Israel satisfied with Senate bill on Iran deal

Marcy Oster

JERUSALEM (JTA) — Israel is satisfied with a Senate bill on the nuclear agreement with Iran that is approved by the White House.

Yuval Steinitz, Israel’s minister of intelligence and strategic affairs, on Wednesday in an interview with Israel Radio called the compromise bill, unanimously passed Tuesday by the Senate Foreign Relations Committee, “an achievement for Israeli policy.”

Steinitz said Israeli Prime Minister Benjamin Netanyahu’s speech last month to a joint meeting of Congress “was decisive in achieving this law, which is a very important element in preventing a bad deal, or at least, in improving the agreement and making it more reasonable.”

The bill requires that Congress vote to approve the lifting of U.S. sanctions on Iran based on the text of a final agreement with Iran to curb its nuclear program, and prevents the Obama administration from lifting sanctions on Iran until Congress is done reviewing the agreement. It also requires the administration to report to Congress on various issues relating to Iran, including its support of global terrorism and its nuclear program.

Intensive negotiations over recent days between the committee chairman, Sen. Bob Corker (R-Tenn.), who authored the bill, and its top Democrat, Sen. Ben Cardin (D-Md.), stripped elements that the White House found objectionable, including linking sanctions relief to Iranian actions on terrorism, and shortened the review time from 60 days to 30 days.

Obama had threatened to veto earlier versions of the bill, but Josh Earnest, the White House spokesman, said before the vote that if reports on the compromise legislation bore out, that would no longer be the case.
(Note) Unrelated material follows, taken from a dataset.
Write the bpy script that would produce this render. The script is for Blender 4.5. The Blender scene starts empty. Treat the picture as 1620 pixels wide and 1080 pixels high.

The approved bill puts “more pressure and another barrier in the face of a bad agreement, and therefore the administration and the negotiating team will make more of an effort to seal gaps and to achieve an agreement that looks better, or at least more reasonable, so that it will pass in Congress,” Steinitz said.

The major powers and Iran announced earlier this month the outline of a nuclear deal that would swap sanctions relief for restrictions aimed at keeping Iran from acquiring a nuclear weapon.

Israel and a number of Republican senators have strongly opposed the deal, saying it would leave Iran a nuclear weapons threshold state. The deadline for a final deal is June 30.